Prompt » Keep only the lines of the data below that contain "MULTIPLY", and copy them.

[start Material shown]

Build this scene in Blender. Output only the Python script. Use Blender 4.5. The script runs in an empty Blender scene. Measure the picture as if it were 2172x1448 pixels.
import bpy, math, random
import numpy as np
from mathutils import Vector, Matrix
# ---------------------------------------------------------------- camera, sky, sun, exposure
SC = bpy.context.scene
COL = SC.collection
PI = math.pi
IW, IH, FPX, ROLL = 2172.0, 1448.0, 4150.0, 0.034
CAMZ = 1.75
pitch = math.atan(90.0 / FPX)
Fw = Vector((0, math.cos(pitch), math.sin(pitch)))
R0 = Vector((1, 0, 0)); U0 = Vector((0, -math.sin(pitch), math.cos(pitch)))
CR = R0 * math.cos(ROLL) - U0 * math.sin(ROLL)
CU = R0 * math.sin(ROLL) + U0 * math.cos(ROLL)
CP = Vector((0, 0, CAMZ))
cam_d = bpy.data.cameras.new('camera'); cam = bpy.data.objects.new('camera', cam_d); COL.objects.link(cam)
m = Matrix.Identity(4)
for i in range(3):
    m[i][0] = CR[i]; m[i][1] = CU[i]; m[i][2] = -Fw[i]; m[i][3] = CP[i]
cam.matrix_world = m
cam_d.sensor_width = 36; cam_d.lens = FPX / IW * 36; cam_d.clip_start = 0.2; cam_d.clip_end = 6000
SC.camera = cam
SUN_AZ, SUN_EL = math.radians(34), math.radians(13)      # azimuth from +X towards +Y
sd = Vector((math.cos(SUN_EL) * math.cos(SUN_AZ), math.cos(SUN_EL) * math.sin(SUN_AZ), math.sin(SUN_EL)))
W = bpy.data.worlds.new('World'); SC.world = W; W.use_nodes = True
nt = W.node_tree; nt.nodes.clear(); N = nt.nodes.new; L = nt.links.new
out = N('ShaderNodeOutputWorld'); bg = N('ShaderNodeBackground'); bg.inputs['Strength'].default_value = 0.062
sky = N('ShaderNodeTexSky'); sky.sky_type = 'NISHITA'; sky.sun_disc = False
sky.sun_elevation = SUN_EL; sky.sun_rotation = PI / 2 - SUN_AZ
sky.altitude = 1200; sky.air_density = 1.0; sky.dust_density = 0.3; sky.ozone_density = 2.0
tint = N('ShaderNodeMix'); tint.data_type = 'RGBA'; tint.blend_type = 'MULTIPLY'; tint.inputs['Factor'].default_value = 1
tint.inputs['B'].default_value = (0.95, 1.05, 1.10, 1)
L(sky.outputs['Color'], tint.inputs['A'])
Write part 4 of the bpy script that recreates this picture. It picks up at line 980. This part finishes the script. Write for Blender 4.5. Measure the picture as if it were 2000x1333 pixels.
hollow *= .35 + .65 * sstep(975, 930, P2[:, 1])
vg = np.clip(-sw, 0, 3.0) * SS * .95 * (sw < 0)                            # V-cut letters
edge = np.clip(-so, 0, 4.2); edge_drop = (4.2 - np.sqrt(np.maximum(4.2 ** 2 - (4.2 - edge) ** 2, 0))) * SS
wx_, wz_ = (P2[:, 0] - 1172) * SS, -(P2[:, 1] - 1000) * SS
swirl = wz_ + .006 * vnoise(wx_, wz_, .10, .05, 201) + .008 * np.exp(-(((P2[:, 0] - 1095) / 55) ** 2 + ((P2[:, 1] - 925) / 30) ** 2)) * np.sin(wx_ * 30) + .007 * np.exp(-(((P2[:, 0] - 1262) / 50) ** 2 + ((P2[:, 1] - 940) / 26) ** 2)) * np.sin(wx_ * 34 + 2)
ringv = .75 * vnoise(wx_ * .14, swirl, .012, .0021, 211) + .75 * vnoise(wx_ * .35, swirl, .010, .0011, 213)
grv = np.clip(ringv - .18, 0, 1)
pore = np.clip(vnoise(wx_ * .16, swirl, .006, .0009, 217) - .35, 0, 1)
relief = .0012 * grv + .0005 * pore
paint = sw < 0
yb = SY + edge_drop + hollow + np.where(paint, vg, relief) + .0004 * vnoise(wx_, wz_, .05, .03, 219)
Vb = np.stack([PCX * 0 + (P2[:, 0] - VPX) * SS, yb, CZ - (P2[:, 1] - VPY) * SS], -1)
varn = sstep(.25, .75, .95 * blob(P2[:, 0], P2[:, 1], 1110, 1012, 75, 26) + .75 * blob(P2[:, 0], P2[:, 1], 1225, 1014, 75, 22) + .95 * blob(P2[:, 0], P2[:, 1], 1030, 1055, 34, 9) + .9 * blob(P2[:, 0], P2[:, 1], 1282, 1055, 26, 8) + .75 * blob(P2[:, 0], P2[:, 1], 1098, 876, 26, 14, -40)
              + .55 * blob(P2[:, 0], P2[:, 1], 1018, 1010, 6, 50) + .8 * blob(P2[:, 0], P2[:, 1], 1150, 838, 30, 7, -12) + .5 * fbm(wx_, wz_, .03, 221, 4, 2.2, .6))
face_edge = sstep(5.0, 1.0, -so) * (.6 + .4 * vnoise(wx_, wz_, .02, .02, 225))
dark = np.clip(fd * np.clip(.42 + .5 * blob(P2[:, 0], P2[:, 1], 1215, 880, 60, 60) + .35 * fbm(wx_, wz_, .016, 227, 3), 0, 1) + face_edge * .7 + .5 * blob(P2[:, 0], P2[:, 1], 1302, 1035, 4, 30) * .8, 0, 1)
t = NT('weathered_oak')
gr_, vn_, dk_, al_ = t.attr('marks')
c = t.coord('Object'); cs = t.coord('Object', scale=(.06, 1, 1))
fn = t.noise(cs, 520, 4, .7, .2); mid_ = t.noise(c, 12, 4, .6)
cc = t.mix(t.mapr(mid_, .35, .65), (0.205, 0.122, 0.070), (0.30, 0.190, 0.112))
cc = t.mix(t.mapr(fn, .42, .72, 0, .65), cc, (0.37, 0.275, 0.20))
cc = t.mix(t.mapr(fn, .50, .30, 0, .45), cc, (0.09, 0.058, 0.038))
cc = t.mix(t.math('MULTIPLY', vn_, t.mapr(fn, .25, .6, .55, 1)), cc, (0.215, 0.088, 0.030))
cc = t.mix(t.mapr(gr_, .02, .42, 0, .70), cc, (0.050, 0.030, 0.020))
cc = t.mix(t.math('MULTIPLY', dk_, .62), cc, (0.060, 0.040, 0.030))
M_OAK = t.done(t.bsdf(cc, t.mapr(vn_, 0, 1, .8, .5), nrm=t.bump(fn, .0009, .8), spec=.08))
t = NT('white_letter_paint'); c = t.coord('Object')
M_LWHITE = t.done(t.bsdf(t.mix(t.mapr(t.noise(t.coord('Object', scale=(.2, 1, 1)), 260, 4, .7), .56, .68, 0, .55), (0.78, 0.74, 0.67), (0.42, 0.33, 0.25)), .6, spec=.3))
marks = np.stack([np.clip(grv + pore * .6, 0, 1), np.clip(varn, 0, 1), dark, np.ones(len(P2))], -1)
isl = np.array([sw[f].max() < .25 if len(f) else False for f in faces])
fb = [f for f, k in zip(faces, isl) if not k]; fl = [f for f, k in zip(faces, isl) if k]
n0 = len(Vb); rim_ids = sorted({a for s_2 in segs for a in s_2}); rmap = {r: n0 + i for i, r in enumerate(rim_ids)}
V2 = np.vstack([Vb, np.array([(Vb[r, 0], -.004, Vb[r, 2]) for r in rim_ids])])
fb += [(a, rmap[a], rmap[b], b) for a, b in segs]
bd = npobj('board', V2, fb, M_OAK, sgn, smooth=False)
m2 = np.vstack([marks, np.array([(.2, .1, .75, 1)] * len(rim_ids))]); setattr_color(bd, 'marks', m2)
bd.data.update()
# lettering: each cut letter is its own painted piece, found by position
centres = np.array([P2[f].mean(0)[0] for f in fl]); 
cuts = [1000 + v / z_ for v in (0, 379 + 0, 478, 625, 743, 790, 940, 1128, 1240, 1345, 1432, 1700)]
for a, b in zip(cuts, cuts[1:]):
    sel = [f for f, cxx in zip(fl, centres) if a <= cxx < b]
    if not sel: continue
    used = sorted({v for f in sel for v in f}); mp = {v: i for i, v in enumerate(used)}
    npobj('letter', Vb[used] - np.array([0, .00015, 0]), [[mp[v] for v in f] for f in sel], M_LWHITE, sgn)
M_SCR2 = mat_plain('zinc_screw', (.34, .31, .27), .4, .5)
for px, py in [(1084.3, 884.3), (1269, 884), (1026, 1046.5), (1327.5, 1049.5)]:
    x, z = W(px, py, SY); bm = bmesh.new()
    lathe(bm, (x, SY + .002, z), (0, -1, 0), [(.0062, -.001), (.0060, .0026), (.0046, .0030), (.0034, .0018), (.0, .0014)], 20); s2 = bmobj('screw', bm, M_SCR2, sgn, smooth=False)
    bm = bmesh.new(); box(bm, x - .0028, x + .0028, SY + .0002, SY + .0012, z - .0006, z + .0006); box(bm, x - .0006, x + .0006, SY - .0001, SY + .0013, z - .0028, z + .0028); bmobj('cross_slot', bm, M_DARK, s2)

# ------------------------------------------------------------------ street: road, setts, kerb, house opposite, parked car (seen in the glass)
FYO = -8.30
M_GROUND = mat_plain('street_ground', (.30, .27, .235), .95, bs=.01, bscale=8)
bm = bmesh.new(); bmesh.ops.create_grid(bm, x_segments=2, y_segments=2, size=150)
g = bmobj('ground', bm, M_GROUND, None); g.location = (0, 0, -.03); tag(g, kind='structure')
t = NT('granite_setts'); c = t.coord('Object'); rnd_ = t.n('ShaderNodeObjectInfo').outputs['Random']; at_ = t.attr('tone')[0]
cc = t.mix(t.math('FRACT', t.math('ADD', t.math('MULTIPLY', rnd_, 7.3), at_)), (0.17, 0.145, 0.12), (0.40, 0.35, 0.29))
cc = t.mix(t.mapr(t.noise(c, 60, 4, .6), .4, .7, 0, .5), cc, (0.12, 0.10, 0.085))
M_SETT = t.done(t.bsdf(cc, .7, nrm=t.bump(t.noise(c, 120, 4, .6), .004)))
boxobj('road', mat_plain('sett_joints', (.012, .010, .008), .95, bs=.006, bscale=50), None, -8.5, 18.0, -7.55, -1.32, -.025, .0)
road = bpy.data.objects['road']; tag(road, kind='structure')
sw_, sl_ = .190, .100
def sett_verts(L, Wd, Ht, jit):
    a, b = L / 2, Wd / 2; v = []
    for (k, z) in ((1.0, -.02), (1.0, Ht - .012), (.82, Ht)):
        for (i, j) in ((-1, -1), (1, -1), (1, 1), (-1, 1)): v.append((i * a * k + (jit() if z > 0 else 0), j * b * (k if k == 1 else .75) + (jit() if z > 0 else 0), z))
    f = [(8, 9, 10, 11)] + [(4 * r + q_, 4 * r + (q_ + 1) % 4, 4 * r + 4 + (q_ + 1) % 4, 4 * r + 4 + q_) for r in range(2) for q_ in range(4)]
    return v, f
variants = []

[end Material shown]

Task result »
tint = N('ShaderNodeMix'); tint.data_type = 'RGBA'; tint.blend_type = 'MULTIPLY'; tint.inputs['Factor'].default_value = 1
cc = t.mix(t.math('MULTIPLY', vn_, t.mapr(fn, .25, .6, .55, 1)), cc, (0.215, 0.088, 0.030))
cc = t.mix(t.math('MULTIPLY', dk_, .62), cc, (0.060, 0.040, 0.030))
cc = t.mix(t.math('FRACT', t.math('ADD', t.math('MULTIPLY', rnd_, 7.3), at_)), (0.17, 0.145, 0.12), (0.40, 0.35, 0.29))